EDITOR: There's a new American sing-along in the aftermath of Saddam Hussein's demise. The refrain goes something like this: "Regardless of your position on the Iraq war, it is now time for all Americans to come together and celebrate--celebrate!--the liberation of the Iraqi people." You hear it sung most frequently among neoliberal apologists. But closet warmongers like Dan Savage take it one step further ["Protest Props," April 17].

Savage delights in ridiculing antiwar activists who "wheat-paste pictures" of Iraqi women and children while real live flesh-and-blood Iraqi exiles living in Seattle are dancing in the streets. One should not forget that American Iraqis are by definition a self-selecting group. Consider for a moment another exile group: Cuban exiles. It's unlikely that you will find much, if any, common ground between the Cuban people and Cuban exiles in downtown Miami.
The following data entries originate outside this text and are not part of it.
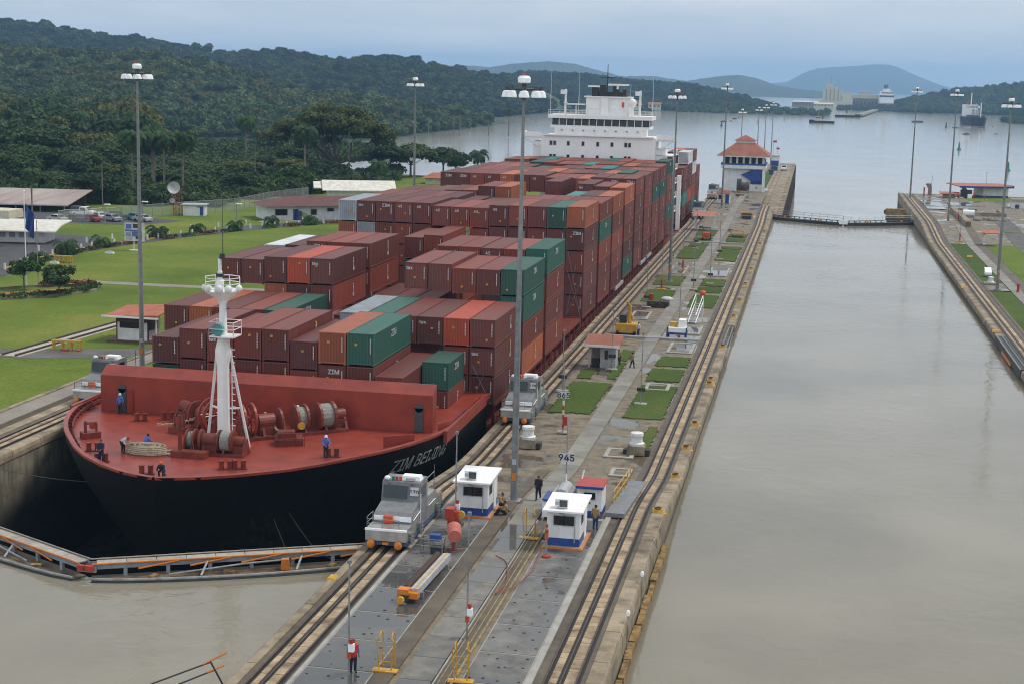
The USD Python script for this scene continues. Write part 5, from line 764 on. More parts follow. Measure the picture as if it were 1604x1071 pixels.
p = thing('marker_post', 'short post with orange band and red foot before the right cabin', 'post', (-15.2, 92.0, 1.22)); ob(p, 'post', MB().cyl((0, 0, 0), (0, 0, 1.9), .05), L['galv']); ob(p, 'orange_band', MB().cyl((0, 0, 1.2), (0, 0, 1.55), .12, n=8), L['orange_red']); ob(p, 'beacon', MB().cyl((0, 0, 1.6), (0, 0, 1.8), .12, n=8).cyl((0, 0, 1.95), (0, 0, 2.15), .08, n=8), L['red_paint']); ob(p, 'foot', MB().lathe([(.3, 0), (.3, .12), (.1, .2)], n=10), L['red_paint'])
for i, (x, y, h, ft, lb) in enumerate(((-20.3, 163.2, 6.5, 'box', 'thin pole standing right in front of the red roofed hut'), (-15.2, 146, 7, 'box', 'thin pole on a pale foot in the right lawn'), (-15.5, 192.5, 6.5, 'foot', 'thin pole with red base beside the blue and white cart'), (-16.8, 232, 6.3, 'box', 'thin pole at the right edge of the walkway before the access hatches'), (-21.7, 211, 6.5, 'box', 'thin pole beside the mobile crane with a grey box'), (-21.5, 230.5, 6.5, 'foot', 'thin pole with yellow foot in front of the second lamp mast'), (-14.8, 240, 6.8, 'box', 'thin pole in the lawn right of the walkway by the second lamp mast'), (-20.5, 257, 6.5, 'foot', 'thin pole with red base just past the second lamp mast'), (-20.9, 291, 6.5, 'box', 'thin pole in the left lawn below the orange tractor'), (-15.5, 275, 6.8, 'box', 'thin pole in the long right lawn'), (-23.6, 150, 6.2, 'box', 'thin pole at the track edge behind the second locomotive'))): thin_pole(lb, (x, y, zc(y)+.03), h, ft)
for i, (y, lb) in enumerate(((81.5, 'white topped thin post on the right coping in the foreground'), (88.6, 'white topped thin post on the right coping below the cabin'))): p = thing('gauge_post', lb, 'post', (-8.72, y, -.4)); ob(p, 'post', MB().cyl((0, 0, 0), (0, 0, 2.1), .04), L['galv']); ob(p, 'top', MB().ell((0, 0, 2.15), (.12, .12, .2), 1), L['lampshade'])
hp = [(-18.3, 91.2, 1.33)]+[(-17.9+1.3*math.sin(t*1.4), 91-4.5*t+.3*math.sin(5*t), 1.33) for t in np.linspace(.2, 1.6, 9)]+[(-15.9, 85.6, 1.33), (-15.5, 89, 1.3), (-15.8, 93.5, 1.3)]
top('hose', MB().path(hp, .03, 5), L['hose_red'], 'long dull red hose looped across the near walkway', 'hose')
# ---------------------------------------------------------------- mid wall: hut, crane, carts
p = thing('hut', 'small grey open fronted hut with red tile roof beside the walkway', 'hut', (-21.4, 163.8, .02)); ob(p, 'wall', MB().b2(-.3, 1.4, 0, .15, 0, 2.5).b2(-.3, -.15, .15, 2.4, 0, 2.5).b2(1.25, 1.4, .15, 2.4, 0, 2.5).b2(-1.6, -1.4, 0, .2, 0, 2.5).b2(-1.6, -1.4, 2.2, 2.4, 0, 2.5).b2(-1.4, -.3, 2.25, 2.4, 0, 2.5), L['light_grey']); ob(p, 'roof', MB().xprof([(-.7, 2.5), (-.7, 2.62), (3.0, 3.25), (3.0, 3.1)], -2.1, 1.9), L['tile_roof']); ob(p, 'fascia', MB().b2(-2.1, 1.9, -.78, -.7, 2.4, 2.64), L['white_paint']); ob(p, 'wall_plate', MB().b2(.2, .55, -.05, 0, 1.0, 2.0), L['black_steel']); ob(p, 'equipment', MB().b2(-1.3, -.5, .6, 1.4, 0, .8), L['black_steel'])
p = thing('mobile_crane', 'small yellow mobile crane with folded boom among working men', 'crane', (-21.6, 187.4, 0)); ob(p, 'chassis', MB().b2(-1.3, 1.3, -.9, 1.6, .35, 1.35), L['yellow_paint']); ob(p, 'cab', MB().b2(-1.0, -.1, .2, 1.4, 1.35, 2.3), L['black_steel']); ob(p, 'boom', MB().cyl((.3, .3, 1.3), (.3, .3, 3.6), .22, n=8).cyl((.3, .3, 3.4), (.0, -.6, 4.2), .16, n=8).cyl((.3, .3, 2.8), (.75, .3, 1.8), .14), L['yellow_paint'])
for x in (-1.05, 1.05):
    for y in (-.5, 1.2): ob(p, 'wheel', MB().cyl((x-.15, y, .42), (x+.15, y, .42), .42, n=14), L['rubber'])
p = thing('timber_stack', 'low stack of dark timbers with a red drum and white sheet by the crane', 'timber', (-20.3, 212, 0)); ob(p, 'timber', MB().b2(-1.4, 1.6, 0, .4, 0, .4).b2(-1.4, 1.6, 1.4, 1.8, 0, .4).b2(-1.4, -.9, -.1, 2, .4, .75).b2(1.0, 1.5, -.1, 2, .4, .75).b2(-.3, .3, -.1, 2, .4, .75), L['brown_dark']); ob(p, 'sheet', MB().ell((1.2, 1.8, .95), (.9, .8, .35), 1), L['white_cloth']); ob(p, 'drum', MB().cyl((-1.0, 1.8, .75), (-1.0, 1.8, 1.6), .35, n=12), L['red_paint'])
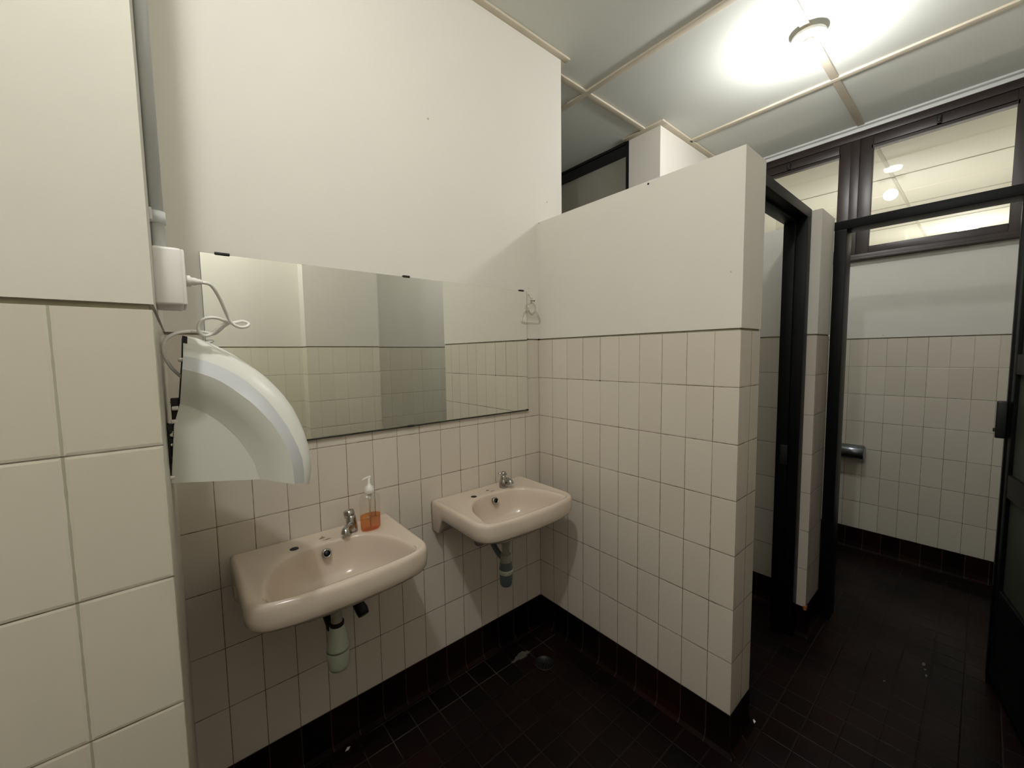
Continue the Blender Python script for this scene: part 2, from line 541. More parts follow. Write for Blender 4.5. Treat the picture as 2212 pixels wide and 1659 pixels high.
for (x0, x1, y0, y1) in ((3.565, 3.580, -3.3, 2.1), (4.6, 4.615, -3.3, 2.1), (5.63, 5.645, -3.3, 2.1), (2.54, 7.9, -0.92, -0.895)):
    mb = MB(); mb.box(x0, x1, y0, y1, CZ - 0.018, CZ - 0.012, M_JOINT)
    tag(mb.build('trim_%d' % k), kind='structure'); k += 1

# ceiling battens of this room
BZ0, BZ1 = 3.020, CZ
k = 1
def batten(x0, x1, y0, y1, z0=BZ0):
    global k2
    mb = MB()
    mb.box(x0, x1, y0, y1, z0, BZ1, M_BATTEN, bev=0.003)
    o = mb.build('trim_%d' % batten.n)
    batten.n += 1
    tag(o, kind='structure')
batten.n = 1
for xc in (0.505, 1.535):
    batten(xc - .019, xc + .019, -1.79 if xc < 1 else -1.79, 1.4 if xc < 1 else -0.04)
for xc in (-0.53, -1.56, -2.58):
    batten(xc - .019, xc + .019, -1.79, -0.02 if xc > -1.4 else -0.76)
batten(0.20, 1.16, 0.075, 0.113, BZ0 + .001)
batten(-1.46, 2.30, -0.907, -0.869, BZ0 + .002)
batten(0.20, 1.16, 1.0, 1.04, BZ0 + .001)
# wall trims
batten(-1.487, 0.222, -0.032, 0.0)
batten(0.18, 0.222, 0.0, 1.40)
batten(-1.487, -1.455, -0.75, -0.032)
batten(1.118, 1.16, -0.057, 0.26)
batten(1.16, 2.29, -0.057, -0.015)
# stepped white moulding over the window
mb = MB()
mb.box(2.262, 2.33, -1.79, -0.06, 3.0185, CZ, M_PVC, bev=.003)
mb.box(2.285, 2.33, -1.79, -0.06, 2.994, 3.018, M_PVC, bev=.003)
tag(mb.build('trim_%d' % batten.n), kind='structure')

# ------------------------------------------------------------------ high timber window
def rect_frame(mb, x0, x1, ya_, yb, za, zb, wd, m, wb=None):
    wb = wb or wd
    mb.box(x0, x1, ya_, ya_ + wd, za, zb, m, bev=.002)
    mb.box(x0, x1, yb - wd, yb, za, zb, m, bev=.002)
    mb.box(x0, x1, ya_ + wd, yb - wd, zb - wd, zb, m, bev=.002)
    mb.box(x0, x1, ya_ + wd, yb - wd, za, za + wb, m, bev=.002)
win = empty('window_1', (2.33, -0.85, 2.105), kind='structure')
mb = MB()
rect_frame(mb, 2.29, 2.40, -1.69, -0.03, 2.105, 2.994, 0.05, M_WOOD, 0.045)
mb.box(2.29, 2.40, -0.886, -0.836, 2.15, 2.944, M_WOOD, bev=.002)
mb.box(2.275, 2.30, -1.69, -0.03, 2.105, 2.125, M_WOOD, bev=.002)
mb.build('frame', None, win)
for ya_, yb in ((-1.64, -0.886), (-0.836, -0.08)):
    mb = MB()
    rect_frame(mb, 2.302, 2.345, ya_ - .004, yb + .004, 2.14, 2.950, 0.072, M_WOOD, 0.058)
    mb.box(2.302, 2.345, ya_ + .06, yb - .06, 2.862, 2.885, M_WOOD)
    s = mb.build('sash', None, win)
    mb = MB()
    yc = (ya_ + yb) / 2
    mb.box(2.284, 2.304, yc - .010, yc + .010, 2.885, 2.935, M_BLACK, bev=.003)
    mb.box(2.272, 2.288, yc - .006, yc + .006, 2.893, 2.913, M_BLACK, bev=.002)
    mb.build('latch', None, s)
    mb = MB()
    mb.box(2.326, 2.329, ya_ + .066, yb - .066, 2.196, 2.859, M_GLASS)
    mb.build('pane', None, s)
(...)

Equating the Iraqi people with exiled Iraqis celebrating in downtown Seattle seems tenuous at best.

With snarling lips, Savage mocks the protesters' message: "War kills the innocent." "Look at these people!" "These are the innocent victims! Look at them!"

Well, yes. Look at them. They are the innocent victims. Does Savage genuinely believe that this war is about freedom for the Iraqi people? "Free markets" is more like it.

I find little (if anything) to celebrate. This war was based on a lie, and perpetuating a bunch of little white lies to make us all feel better about it won't change that fact.

Karen Q., via e-mail


FEIT'S FRENCH HISSY FIT

STRANGER: Josh Feit's little hissy fit about French ulterior motives regarding the war in Iraq lacks common sense ["Les Hyprocrites," April 17]. If the French had really wanted to cynically protect their self-interests, they would have supported a U.S.-sponsored second resolution in the UN, sat on the sidelines during the war (à la Spain and Italy), then asked for their fair share of the postwar goodies. Oil supply and arms contracts made with Saddam could simply be renegotiated with the new Iraqi government. Since the French didn't do that we are forced to confront the notion that the French meant what they said: that war with Iraq would be a bad idea--costly in terms of lives and money, with no guarantees of a safer world.

Shawn Ringwood, via e-mail


AUDIENCE INSURRECTION!

CHRISTOPHER FRIZZELLE: I enjoyed your review of the Lydia Davis onstage interview, but you got one thing wrong: The entire audience disliked the interview [Nightstand, April 17]. Did you not see large groups of people nearly killing themselves as they tried to escape, staggering over uneven stands in the dark to get to the exit? Did you not look around you and see people rolling their eyes and squirming in their seats? Did you not hear the audience erupt into applause when Stadler admitted he had asked a bad question? Did you not hear Lydia Davis say that she should learn to be a politician so she could answer something totally unrelated to his questions?

I've been to dozens of readings in Seattle, probably 100 at least, and that's the closest I've seen a literary audience come to an insurrection against the onstage interviewer. I've never seen audience members rudely leave in the middle of an interview like that before, and I would have joined them if I'd been brave enough to risk breaking my ankle. This went beyond the "consternation" you mentioned.

J. D., via e-mail

DEPT. OF CORRECTIONS: Due to a technical glitch, the credit for last week's "New York Cartoonist Mugged" comic was incomplete. The comic was created by Robert Sikoryak, and is an excerpt from Rosetta #2, which will be out this fall.